X doet BPM-aangifte voor een personenauto. In geschil is de naheffingsaanslag. Rechtbank Den Haag verlaagt de aanslag en X krijgt wegens het overschrijden van de redelijke termijn een immateriëleschadevergoeding van € 500. Hof Den Haag handhaaft de (verminderde) aanslag. Niet in geschil is dat in eerste aanleg de proceskostenvergoeding voor de bezwaar- en beroepsfase onjuist is vastgesteld. Deze wordt alsnog verhoogd tot € 2370. Voor het hoger beroep krijgt X een proceskostenvergoeding van € 437,50 (wegingsfactor 0,25) en een griffierechtvergoeding van € 181. X gaat op 28 maart 2024 in cassatie. Niet in geschil is dat het hof een griffierechtvergoeding van € 274 had moeten toekennen. De inspecteur heeft het verschil van € 93 inmiddels betaald en heeft op 16 mei 2024 aangeboden de cassatieproceskosten te vergoeden op basis van 2 punten (beroepschrift) x 0,25 (BPM-zaak) x 0,25 (zeer licht) x € 837= € 104,62 (art. 19a lid 2 Wet BPM 1992). X heeft dit aanbod op dezelfde dag afgewezen.

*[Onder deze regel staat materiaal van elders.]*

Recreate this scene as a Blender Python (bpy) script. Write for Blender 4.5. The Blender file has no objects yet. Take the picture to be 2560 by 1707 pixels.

De Hoge Raad oordeelt bij wijze van tussenarrest (31 januari 2025, 24/01331, ECLI:NL:HR:2025:155, V-N 2025/7.18) dat de inspecteur inmiddels geheel aan de cassatieklacht is tegemoetgekomen door de € 93 hogere griffierechtvergoeding aan X te betalen, zodat zijn beroep in cassatie niet-ontvankelijk is. De staatssecretaris wordt veroordeeld om het in cassatie betaalde griffierecht en de proceskosten ter zake van deze cassatieprocedure te vergoeden. Voor de hoogte van de proceskosten conform de Wet herwaardering proceskostenvergoedingen WOZ en BPM (WHPKV) is nader feitenonderzoek noodzakelijk (zie HR 17 januari 2025, ECLI:NL:HR:2025:46, V-N 2025/5.27). X wordt daarom in de gelegenheid gesteld om nadere gegevens te verstrekken ter voldoening aan de op dit punt op hem rustende bewijslast. Volgens X werkt zijn gemachtigde weliswaar op basis van ‘no cure, no pay’ en komen de proceskostenvergoedingen aan zijn gemachtigde toe, maar zijn gemachtigde had vier uur en twintig minuten besteed aan deze cassatieprocedure. Uitgaande van een volgens X redelijk uurtarief van € 250, zijn de werkelijke en in redelijkheid gemaakte kosten van rechtsbijstand dus € 1083. Gelet hierop kan volgens X art. 19a lid 2 onderdeel b Wet BPM niet worden toegepast.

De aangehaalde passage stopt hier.